The acting bug was dormant for some time, and then she saw her flat mate filling up admission forms to the Film and Television Institute of India (FTII). "I wanted to find out whether I really had acting skills," she recalls.

Looking back on her FTII days, Gupta acknowledges senior actor Naseeruddin Shah's guidance. "Naseer sir used to say acting has to be learnt and you have to believe in the moment and be truthful to the character. Another thing he insisted on was reading scripts more than 200 times," she reminisces.

So what's her take on the recent spate of protests in her alma mater against the appointment of Gajendra Chauhan as its chairman? "It's sad... whatever has happened and is still happening. You can't put random people on that chair because they don't understand cinema and the ethos of a place like FTII. I hope it's a passing phase," she says.

Gupta, like any other cinema lover, is also vehemently opposed to any kind of censorship, and believes that it hampers the intent of a filmmaker. "A certain scene has been kept that way by a filmmaker, because he wants it to be like that. You rate it, but don't cut it. It's nobody else's business what to watch and what not to," she states.

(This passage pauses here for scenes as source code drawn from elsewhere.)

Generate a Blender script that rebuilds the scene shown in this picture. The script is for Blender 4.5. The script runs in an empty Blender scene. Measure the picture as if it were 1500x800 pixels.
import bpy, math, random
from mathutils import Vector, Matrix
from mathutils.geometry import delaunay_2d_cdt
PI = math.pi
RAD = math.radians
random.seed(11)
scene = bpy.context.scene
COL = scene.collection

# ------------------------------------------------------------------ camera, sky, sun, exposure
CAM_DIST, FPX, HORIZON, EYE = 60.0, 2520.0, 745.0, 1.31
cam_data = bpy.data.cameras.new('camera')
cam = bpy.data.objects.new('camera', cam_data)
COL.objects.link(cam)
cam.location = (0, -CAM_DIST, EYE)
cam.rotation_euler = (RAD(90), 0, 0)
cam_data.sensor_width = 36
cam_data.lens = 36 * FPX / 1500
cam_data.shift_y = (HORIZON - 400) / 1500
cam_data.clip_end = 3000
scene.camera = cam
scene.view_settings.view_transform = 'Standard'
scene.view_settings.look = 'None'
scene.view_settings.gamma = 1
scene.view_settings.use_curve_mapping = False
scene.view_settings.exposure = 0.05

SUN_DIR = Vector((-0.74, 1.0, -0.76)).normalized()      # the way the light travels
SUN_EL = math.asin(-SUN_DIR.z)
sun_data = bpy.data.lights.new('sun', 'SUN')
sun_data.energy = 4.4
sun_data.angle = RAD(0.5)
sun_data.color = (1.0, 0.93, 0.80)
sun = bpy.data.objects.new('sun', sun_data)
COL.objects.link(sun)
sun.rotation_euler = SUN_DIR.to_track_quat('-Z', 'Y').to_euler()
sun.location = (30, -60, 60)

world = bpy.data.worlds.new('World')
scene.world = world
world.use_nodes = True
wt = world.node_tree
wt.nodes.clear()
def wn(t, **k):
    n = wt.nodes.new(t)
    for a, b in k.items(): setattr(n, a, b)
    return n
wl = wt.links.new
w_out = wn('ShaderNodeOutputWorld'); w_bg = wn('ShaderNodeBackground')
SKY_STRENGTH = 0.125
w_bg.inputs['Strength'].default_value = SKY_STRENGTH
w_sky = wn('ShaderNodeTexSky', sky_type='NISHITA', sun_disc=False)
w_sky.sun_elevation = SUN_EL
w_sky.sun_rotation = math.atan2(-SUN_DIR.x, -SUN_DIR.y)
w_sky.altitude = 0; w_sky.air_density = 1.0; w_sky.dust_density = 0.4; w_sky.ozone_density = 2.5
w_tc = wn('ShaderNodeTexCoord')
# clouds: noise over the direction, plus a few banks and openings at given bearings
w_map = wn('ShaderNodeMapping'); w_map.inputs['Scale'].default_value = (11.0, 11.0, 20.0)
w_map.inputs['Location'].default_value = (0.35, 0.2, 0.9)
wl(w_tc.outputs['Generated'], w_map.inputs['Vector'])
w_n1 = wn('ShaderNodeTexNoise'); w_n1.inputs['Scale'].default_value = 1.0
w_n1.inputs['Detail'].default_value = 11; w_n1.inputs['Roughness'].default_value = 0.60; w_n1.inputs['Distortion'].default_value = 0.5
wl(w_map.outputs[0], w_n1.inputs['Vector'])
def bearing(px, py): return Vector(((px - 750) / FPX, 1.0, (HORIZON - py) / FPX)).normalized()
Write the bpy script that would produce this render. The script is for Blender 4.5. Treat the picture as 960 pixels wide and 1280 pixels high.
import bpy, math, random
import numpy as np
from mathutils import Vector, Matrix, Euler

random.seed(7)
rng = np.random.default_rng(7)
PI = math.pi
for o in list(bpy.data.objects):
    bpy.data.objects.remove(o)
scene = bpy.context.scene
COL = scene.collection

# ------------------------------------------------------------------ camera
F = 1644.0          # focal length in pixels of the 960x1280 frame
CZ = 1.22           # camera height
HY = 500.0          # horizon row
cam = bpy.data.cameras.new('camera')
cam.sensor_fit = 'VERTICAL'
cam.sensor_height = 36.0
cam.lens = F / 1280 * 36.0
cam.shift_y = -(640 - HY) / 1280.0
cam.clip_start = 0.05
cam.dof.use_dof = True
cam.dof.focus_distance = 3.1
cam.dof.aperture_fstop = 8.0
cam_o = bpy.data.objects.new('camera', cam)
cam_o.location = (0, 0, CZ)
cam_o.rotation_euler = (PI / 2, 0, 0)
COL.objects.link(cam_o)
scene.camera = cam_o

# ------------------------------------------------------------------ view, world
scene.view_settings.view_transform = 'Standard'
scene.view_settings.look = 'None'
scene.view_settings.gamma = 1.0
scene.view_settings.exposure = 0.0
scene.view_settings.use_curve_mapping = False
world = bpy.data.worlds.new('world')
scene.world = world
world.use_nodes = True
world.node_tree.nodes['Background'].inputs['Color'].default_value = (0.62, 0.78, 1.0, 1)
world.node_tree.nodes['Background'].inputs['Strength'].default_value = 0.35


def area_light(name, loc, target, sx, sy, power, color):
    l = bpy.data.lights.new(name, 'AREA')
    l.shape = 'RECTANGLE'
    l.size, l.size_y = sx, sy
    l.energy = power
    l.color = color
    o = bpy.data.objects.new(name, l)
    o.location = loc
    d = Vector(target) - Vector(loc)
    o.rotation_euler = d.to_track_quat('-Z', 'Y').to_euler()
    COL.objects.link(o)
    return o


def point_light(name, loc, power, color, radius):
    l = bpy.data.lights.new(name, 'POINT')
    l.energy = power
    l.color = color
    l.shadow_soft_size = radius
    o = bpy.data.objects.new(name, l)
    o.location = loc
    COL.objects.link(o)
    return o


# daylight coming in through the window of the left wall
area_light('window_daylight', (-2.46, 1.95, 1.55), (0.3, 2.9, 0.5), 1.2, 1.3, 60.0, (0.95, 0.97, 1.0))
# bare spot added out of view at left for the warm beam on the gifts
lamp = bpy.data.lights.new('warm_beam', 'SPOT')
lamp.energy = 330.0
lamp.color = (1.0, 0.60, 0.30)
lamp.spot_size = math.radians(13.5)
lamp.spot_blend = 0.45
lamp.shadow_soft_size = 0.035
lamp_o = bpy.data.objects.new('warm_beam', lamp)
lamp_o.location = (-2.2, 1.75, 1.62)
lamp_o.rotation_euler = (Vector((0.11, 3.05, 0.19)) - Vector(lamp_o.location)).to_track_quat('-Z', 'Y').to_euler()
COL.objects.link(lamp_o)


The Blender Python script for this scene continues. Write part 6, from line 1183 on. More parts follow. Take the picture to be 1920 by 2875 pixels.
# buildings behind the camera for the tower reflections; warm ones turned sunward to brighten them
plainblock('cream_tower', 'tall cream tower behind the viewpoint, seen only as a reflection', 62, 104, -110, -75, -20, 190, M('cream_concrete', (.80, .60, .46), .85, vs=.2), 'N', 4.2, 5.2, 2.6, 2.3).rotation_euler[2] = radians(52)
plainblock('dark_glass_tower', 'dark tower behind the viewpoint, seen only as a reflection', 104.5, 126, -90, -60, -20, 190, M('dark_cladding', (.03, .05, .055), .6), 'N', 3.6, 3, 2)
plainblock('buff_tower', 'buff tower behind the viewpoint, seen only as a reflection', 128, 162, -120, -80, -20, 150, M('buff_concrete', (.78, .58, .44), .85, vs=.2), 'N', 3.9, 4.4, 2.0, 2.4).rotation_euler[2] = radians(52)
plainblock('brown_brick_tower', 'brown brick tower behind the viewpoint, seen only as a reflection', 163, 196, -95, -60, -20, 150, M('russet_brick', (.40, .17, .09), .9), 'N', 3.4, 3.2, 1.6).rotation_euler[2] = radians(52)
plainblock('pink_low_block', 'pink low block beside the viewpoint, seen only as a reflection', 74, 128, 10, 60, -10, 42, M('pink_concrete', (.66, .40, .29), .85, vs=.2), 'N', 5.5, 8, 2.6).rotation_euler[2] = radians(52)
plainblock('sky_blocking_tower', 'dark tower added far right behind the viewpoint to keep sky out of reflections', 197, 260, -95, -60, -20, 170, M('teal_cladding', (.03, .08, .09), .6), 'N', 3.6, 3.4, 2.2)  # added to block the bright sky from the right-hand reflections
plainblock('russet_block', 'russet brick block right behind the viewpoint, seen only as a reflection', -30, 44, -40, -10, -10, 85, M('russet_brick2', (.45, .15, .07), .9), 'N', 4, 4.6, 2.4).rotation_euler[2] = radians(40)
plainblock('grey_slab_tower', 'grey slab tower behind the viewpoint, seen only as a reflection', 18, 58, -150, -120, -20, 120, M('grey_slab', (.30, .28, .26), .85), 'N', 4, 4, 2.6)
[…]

All that assertiveness and steel disappear and Gupta turns into a fumbling teenager when asked about her love life.

Every bit a typical Libran, she claims work comes before everything else in her life. And just when you think it is wrap-up time, she lets down her guard for a split second. "I was in a serious relationship, but we broke up two years ago...," her voice trails off. The line goes silent and you wonder if it's a call drop, when she completes her sentence, "...he got married yesterday."

And just like the temperamental skies of her home city, her mood is all trippy happy once again. "Honestly, I have no energy to pursue anyone right now. Besides, I am crushing on (Hollywood actor) James Franco."